De fait, si Jésus n’est pas capable de se sauver, de faire appel, en cette circonstance, à la puissance de Dieu, comment peut-on lui donner le titre de Messie ? Sa souffrance et sa passivité prouvent bien pour les personnes présentes au pied de la Croix qu’il ne peut pas se l’attribuer. Pourtant, c’est bien en cette apparente inaction que Jésus se révèle Fils et Christ, intercesseur auprès du Père.
Roi sans terre
Comme l’indique l’écriteau, Jésus est condamné sous le motif de « Roi des Juifs ». Un roi sans terre, sans épée, sans armée que même des soldats bafouent. Sa royauté est bien synonyme de l’injustice dont il est victime. Ni Pilate, ni Hérode ne l’ont reconnu comme roi des Juifs, pourtant, malgré son innocence avérée, Jésus est condamné pour ce motif. Sa royauté est tout autre.
Le « bon » larron
Pour beaucoup, pour les juifs, pour les païens comme pour nous, il est bien difficile d’articuler Jésus comme figure royale avec la Croix. La royauté du Christ est étonnante, non pas despote, capricieux, dictateur mais soumis à la liberté de l’homme.

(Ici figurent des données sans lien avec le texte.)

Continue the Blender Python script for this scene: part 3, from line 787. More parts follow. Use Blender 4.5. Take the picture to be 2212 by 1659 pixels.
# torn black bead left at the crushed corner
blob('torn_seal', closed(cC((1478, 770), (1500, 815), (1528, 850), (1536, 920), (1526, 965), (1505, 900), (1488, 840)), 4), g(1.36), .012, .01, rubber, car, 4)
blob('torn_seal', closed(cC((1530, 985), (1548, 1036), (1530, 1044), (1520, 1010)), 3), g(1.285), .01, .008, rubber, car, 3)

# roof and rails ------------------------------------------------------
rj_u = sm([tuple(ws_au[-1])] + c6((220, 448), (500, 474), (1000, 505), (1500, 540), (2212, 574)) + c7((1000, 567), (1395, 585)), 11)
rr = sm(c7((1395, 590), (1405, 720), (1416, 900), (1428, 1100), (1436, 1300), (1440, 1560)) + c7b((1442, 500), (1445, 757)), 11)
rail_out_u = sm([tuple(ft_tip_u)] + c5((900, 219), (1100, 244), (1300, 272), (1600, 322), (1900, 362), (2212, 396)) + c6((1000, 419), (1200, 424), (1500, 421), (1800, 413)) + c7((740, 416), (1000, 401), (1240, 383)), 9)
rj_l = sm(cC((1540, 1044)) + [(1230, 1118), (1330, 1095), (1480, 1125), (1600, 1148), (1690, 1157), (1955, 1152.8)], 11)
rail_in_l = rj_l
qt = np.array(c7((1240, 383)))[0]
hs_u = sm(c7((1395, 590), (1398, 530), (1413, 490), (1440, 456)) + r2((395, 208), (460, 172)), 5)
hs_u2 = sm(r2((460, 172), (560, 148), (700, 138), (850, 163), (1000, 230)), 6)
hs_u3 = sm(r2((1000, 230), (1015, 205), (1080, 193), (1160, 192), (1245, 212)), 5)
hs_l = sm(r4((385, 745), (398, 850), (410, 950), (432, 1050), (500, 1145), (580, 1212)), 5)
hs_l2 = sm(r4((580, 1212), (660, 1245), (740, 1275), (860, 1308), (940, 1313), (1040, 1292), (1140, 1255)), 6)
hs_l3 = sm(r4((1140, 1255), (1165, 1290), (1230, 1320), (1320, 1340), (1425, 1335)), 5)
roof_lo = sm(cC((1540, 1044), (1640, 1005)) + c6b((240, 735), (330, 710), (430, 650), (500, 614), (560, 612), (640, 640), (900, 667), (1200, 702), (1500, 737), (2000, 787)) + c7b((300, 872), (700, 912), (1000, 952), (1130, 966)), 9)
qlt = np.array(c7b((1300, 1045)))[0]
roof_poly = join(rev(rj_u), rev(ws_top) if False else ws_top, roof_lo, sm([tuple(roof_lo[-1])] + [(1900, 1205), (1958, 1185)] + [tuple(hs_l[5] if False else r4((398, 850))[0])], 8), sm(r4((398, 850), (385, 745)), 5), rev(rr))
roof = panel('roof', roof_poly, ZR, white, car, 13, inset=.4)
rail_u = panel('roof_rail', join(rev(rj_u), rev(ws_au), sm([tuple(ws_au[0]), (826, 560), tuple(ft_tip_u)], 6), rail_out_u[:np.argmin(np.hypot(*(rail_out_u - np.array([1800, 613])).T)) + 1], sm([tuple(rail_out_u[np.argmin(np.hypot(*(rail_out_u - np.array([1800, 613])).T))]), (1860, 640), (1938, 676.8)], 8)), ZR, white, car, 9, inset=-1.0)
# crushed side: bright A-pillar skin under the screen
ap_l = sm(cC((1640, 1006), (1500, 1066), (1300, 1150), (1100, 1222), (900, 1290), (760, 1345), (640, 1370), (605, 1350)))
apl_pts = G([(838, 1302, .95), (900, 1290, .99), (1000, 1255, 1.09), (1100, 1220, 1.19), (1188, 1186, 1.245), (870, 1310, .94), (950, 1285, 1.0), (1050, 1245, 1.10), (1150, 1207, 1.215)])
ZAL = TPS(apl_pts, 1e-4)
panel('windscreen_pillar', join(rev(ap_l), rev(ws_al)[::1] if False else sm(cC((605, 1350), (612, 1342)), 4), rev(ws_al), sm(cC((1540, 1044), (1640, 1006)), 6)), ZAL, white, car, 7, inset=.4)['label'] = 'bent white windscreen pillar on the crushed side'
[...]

Le bon larron est la figure du bon disciple. Il a la crainte de Dieu. Objectivement, pécheur, assumant sa responsabilité, honnête par rapport à son divin Maître comme par rapport à lui, il ne lui demande pas de le sauver mais de se souvenir de lui. Et Jésus lui répond : Aujourd’hui, tu seras avec moi en paradis. Deux façons de comprendre cela :
– Quand tu seras mort, tu seras avec moi dans le Royaume de Dieu.
– Se placer dans cette juste relation avec Jésus, c’est cela le paradis. Pas une question de lieu mais de relation. Par conséquent, le bon larron se met auprès de Dieu alors même qu’il est sur la croix.
Cette deuxième interprétation nous invite à considérer le Royaume non pas comme un objectif à atteindre pour après, mais comme un espace de relations accessible dès aujourd’hui.